There is also a theatrette, showing a making of video, and videos from the original (and more complete, it would seem) show in Tokyo.


Upon closer inspection, the creatures seem flimsy, made of a ubiquitous thin sheet metal, with whirring servo-motors and cogs. The mechanisms have the sheen of complexity, but when compared to a real, working machine, have none of that economy, expressed purpose, or variety of function - a custom motorcycle (or indeed, a stock bike), with its electrics, cooling fins, exhaust, cylinders, pistons has much more to say about mechanism than these thin sculptures which, after a few cogs or pivots, lead back to a plastic servo motor - sometimes given a crude intelligence by way of a computer chip.

These plastic motors jar nastily with the faux-baroque stylings of Choe's creatures. The work sits uncomfortably with modern technology - Choe has neither embraced the clockwork techniques of the past, nor embraced the materiality of the 21st century; temporary, disposable, ugly as it is. Choe's works are not the beautiful automatons of a by-gone golden age, nor do they celebrate the digital trash of the jack-in, remix and hack-on-the-cheap aesthetic that William Gibson explores in his Sprawl novels. For a work of sculpture, materiality was sorely lacking - there was no sense of tactility or lasting quality - more the glittering superficial sophistication of a made-for-TV sci-fi movie set.

These feelings were compounded by the clumsily written, over-long fictionalised positioning texts the works were given as accompaniment (the language barrier may be in action here) which lacked poetry, and by images of Choe developing his sculptures in the medium of 3D model making on a computer, in the 'Meet U-Ram Choe' video presentation.
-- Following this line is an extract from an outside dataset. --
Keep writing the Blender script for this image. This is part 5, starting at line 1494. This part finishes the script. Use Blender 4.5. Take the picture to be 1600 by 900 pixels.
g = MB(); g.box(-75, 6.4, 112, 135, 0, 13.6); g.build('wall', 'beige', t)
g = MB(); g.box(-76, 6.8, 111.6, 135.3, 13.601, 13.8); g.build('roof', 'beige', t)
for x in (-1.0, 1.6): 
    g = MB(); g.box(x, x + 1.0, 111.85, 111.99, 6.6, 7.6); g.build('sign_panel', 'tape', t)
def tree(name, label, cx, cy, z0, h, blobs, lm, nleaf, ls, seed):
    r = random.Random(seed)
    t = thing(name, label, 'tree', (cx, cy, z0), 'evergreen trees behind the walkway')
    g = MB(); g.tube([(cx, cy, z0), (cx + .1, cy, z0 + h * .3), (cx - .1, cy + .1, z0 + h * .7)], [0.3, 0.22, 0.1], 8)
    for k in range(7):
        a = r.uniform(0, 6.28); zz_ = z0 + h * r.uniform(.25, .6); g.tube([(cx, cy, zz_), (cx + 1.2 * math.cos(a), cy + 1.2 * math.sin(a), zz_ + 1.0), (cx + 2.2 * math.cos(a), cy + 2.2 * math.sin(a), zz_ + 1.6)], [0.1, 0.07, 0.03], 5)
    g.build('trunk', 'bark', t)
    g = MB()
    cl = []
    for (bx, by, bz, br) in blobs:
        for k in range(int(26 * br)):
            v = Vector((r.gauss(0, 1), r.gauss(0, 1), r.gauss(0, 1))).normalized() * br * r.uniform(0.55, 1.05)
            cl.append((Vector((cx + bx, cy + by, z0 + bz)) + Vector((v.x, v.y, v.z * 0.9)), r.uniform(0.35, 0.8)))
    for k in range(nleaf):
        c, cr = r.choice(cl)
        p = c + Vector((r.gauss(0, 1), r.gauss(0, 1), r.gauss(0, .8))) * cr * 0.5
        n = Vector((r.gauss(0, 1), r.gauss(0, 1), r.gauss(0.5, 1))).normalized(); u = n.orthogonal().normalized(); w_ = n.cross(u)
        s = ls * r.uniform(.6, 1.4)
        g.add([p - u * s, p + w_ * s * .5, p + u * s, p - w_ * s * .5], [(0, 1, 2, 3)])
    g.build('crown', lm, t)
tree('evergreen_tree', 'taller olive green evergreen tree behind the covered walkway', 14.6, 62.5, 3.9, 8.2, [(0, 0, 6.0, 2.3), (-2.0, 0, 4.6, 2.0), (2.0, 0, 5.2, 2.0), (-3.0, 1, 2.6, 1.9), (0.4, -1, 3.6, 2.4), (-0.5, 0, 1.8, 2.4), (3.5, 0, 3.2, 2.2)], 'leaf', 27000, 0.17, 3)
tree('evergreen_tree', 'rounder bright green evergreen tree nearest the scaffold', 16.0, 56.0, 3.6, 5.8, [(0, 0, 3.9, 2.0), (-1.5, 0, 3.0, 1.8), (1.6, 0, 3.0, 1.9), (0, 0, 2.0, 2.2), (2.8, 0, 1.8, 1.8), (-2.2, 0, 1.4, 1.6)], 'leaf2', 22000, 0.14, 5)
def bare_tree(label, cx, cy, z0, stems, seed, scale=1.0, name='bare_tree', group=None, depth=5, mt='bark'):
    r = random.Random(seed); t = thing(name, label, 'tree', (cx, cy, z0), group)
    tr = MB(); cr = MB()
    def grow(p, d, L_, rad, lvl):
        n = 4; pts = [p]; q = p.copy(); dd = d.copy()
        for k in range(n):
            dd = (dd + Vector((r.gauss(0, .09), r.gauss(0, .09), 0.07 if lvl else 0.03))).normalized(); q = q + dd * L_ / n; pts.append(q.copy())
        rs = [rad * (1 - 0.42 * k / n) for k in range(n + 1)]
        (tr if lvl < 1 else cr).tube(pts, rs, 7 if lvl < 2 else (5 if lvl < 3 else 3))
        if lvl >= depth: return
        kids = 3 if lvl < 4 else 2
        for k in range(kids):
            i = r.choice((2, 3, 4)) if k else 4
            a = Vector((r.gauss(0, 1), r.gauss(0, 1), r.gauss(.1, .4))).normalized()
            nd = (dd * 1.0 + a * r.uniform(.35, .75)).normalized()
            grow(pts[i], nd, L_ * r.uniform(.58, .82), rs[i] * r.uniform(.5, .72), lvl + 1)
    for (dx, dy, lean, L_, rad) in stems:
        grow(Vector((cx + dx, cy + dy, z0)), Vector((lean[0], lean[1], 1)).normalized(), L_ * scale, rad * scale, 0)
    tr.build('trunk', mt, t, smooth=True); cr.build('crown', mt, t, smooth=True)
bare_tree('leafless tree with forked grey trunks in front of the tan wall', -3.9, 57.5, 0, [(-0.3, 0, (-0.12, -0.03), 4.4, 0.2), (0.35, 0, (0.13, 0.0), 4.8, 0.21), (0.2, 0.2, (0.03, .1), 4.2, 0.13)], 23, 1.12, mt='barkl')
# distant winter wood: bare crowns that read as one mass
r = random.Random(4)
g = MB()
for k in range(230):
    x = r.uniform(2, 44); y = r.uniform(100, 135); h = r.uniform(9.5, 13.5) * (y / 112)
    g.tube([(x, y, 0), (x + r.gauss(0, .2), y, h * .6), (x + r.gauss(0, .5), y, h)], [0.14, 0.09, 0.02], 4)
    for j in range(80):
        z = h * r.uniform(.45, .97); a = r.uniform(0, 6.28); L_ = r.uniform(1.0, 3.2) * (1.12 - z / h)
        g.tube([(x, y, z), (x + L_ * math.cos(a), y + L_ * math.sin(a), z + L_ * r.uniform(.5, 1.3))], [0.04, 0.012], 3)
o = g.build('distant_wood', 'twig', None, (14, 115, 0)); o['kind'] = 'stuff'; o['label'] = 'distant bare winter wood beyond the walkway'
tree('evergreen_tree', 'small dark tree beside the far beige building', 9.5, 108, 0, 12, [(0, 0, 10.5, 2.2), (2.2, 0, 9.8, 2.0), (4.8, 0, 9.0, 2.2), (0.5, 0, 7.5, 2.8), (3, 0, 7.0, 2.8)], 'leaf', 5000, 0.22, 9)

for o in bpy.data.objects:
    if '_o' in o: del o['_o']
In this video, Choe speaks of working on making the works responsive, with emergent and site-specific behaviours; if any of the creatures on offer were engaging in such activity , I could not divine it, and certainly I felt no sense of dialogue with these dumb machines. 

The work itself had little to say - I did not draw from it any of the response to the city of Tokyo that Choe claims it to be (the only site specific reference was to Kent St! which seemed to cheapen the whole affair)

Exciting show, but very unsatisfying.